Gormley opposes incineration because his constituents oppose it. Nevertheless, the planning board approved the building of a plant on Dublin’s Poolbeg peninsula.

“Minister Gormley must be the first politician ever that found on appointment to ministerial office that he has less power than when he was an opposition TD,” Labour Party leader Eamonn Gilmore said.

Fine Gael leader said that the Greens "comment on everything and aren't able to implement anything," like the Muppet Show's Statler and Waldorf.

Green Party Senator Dan Boyle owes his position to political patronage such as the members of the hundreds of Sate quangos that he criticises.

Decisions were being made by independent bodies for political reasons because powers had been abrogated in legislation and politicians could not stand over that, Dan Boyle of the Green Party, deputy leader of the Seanad (Upper House of the Irish parliament), said in relation to an Environment Protection Agency go-ahead for the Poolbeg incinerator.
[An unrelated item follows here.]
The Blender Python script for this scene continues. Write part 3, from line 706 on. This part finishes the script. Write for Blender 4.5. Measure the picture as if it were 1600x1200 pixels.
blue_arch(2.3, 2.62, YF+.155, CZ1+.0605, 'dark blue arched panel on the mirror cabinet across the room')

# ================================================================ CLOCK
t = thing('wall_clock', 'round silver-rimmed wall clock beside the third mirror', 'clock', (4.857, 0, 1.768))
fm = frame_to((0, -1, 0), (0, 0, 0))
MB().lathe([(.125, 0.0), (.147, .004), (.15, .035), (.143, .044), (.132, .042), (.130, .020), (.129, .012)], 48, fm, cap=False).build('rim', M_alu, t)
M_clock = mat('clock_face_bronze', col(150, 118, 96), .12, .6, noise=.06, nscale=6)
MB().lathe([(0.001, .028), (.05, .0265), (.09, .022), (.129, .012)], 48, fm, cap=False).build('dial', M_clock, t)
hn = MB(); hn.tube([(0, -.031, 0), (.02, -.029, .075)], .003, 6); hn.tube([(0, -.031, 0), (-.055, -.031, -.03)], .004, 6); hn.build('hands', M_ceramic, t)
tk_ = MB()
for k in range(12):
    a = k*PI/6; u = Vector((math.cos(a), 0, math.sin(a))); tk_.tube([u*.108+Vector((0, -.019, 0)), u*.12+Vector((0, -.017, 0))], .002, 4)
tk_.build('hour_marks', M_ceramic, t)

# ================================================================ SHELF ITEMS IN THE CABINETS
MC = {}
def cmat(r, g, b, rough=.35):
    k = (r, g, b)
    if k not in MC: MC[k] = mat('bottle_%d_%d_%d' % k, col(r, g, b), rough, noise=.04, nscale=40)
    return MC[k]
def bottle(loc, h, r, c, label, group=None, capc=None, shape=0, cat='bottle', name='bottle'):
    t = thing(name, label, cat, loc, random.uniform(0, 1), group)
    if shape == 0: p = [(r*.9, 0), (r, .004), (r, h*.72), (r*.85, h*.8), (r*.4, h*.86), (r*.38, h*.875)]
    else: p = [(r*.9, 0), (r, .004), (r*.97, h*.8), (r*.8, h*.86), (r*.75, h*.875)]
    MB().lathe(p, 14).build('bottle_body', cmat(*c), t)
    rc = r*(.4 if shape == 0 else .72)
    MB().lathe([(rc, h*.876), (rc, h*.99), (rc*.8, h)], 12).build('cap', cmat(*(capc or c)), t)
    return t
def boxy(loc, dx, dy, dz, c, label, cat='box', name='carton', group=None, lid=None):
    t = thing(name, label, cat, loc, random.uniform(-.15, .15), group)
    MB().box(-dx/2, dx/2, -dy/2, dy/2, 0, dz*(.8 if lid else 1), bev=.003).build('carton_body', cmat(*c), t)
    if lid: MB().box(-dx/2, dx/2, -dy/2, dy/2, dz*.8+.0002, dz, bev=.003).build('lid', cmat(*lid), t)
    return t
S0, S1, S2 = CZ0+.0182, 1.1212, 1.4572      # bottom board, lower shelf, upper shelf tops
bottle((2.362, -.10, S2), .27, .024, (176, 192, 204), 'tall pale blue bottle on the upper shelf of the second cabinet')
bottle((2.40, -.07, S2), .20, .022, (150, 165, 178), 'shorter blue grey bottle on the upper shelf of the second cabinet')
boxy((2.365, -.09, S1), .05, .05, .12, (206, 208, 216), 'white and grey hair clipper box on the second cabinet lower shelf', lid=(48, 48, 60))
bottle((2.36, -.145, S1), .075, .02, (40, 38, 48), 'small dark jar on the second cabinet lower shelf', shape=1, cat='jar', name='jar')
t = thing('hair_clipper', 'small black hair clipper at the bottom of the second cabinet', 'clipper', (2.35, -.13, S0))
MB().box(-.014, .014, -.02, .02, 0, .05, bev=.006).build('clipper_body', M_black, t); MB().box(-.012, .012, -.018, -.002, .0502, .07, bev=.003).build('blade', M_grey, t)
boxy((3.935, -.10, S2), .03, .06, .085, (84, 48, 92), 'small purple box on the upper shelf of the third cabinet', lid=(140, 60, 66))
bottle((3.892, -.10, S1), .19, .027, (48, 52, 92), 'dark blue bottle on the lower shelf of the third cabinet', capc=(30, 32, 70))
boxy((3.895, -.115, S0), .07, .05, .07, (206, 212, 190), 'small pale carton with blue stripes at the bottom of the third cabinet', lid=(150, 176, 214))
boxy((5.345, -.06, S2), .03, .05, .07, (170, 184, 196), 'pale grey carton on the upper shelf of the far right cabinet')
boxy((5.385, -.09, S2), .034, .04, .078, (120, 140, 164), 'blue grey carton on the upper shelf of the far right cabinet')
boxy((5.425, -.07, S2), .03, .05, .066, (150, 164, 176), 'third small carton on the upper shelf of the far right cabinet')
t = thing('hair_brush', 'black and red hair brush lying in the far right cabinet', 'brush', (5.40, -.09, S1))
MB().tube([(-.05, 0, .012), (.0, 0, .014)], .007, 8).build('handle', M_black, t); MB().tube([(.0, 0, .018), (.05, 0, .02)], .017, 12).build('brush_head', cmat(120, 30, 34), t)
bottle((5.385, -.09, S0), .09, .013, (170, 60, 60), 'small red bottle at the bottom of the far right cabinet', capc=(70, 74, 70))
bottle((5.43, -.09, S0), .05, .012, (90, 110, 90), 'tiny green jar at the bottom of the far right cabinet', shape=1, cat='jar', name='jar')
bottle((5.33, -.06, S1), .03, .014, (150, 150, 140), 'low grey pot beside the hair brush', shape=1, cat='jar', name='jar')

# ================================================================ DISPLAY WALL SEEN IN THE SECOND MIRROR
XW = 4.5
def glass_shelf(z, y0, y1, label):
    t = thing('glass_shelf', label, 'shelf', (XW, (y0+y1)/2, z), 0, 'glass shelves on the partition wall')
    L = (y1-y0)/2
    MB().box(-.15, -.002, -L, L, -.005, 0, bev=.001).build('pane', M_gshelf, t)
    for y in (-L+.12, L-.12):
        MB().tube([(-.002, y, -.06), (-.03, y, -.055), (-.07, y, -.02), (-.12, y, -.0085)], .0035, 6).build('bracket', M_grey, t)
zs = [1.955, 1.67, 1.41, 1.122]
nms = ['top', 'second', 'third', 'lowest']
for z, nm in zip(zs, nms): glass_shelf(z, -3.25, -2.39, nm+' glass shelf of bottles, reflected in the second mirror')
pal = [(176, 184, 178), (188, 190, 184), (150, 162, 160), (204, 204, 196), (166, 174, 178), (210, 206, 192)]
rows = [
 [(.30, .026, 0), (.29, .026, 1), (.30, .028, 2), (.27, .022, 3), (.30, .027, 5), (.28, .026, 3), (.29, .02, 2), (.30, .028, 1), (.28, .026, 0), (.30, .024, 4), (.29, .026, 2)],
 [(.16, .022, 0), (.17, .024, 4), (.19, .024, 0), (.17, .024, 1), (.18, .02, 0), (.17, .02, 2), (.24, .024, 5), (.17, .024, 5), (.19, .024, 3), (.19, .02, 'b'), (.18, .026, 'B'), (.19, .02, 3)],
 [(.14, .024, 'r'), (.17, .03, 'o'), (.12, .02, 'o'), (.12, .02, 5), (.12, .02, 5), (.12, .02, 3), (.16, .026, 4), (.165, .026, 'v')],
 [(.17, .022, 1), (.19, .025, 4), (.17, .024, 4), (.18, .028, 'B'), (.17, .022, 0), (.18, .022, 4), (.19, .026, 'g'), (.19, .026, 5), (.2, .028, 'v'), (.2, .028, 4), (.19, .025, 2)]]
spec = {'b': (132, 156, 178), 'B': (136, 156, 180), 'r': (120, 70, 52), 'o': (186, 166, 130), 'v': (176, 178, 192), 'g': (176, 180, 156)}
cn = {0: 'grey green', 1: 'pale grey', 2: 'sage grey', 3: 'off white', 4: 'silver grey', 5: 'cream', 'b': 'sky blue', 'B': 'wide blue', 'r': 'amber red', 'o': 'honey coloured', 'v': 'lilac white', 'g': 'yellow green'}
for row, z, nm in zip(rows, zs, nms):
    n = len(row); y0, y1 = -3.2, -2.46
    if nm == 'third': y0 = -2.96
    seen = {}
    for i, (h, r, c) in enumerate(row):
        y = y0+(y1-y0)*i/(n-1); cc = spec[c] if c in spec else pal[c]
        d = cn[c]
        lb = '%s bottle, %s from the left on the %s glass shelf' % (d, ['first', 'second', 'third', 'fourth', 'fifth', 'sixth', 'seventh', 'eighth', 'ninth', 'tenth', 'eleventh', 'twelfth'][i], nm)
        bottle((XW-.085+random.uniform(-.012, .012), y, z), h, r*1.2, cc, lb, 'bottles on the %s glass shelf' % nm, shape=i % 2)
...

Senators had recently discussed how an ongoing process of abrogating political responsibility to stand-alone bodies was diminishing political decision-making and democratic accountability.

Dan Boyle like the worthies, do-gooders and party hacks who people all the quangos, also owes his position to political patronage. The dead-man walking Taoiseach Bertie Ahern who the Greens in May said had "lost moral authority," because of a torrent of corruption allegations, appointed Boyle to his current position as a national politician.

Santa Claus will see more glacial change than the Irish political process.

Taoiseach Bertie Ahern has chaired one meeting of a Cabinet sub-committee on climate change since June. Meanwhile, the Greens oppose incineration but do not appear to have a problem with the export of hazardous waste for incineration. They oppose nuclear power but we may well import UK electricity that is generated by nuclear power. Baby-steps and posturing are the responses to climate change.

It all could be termed Irish politics as usual.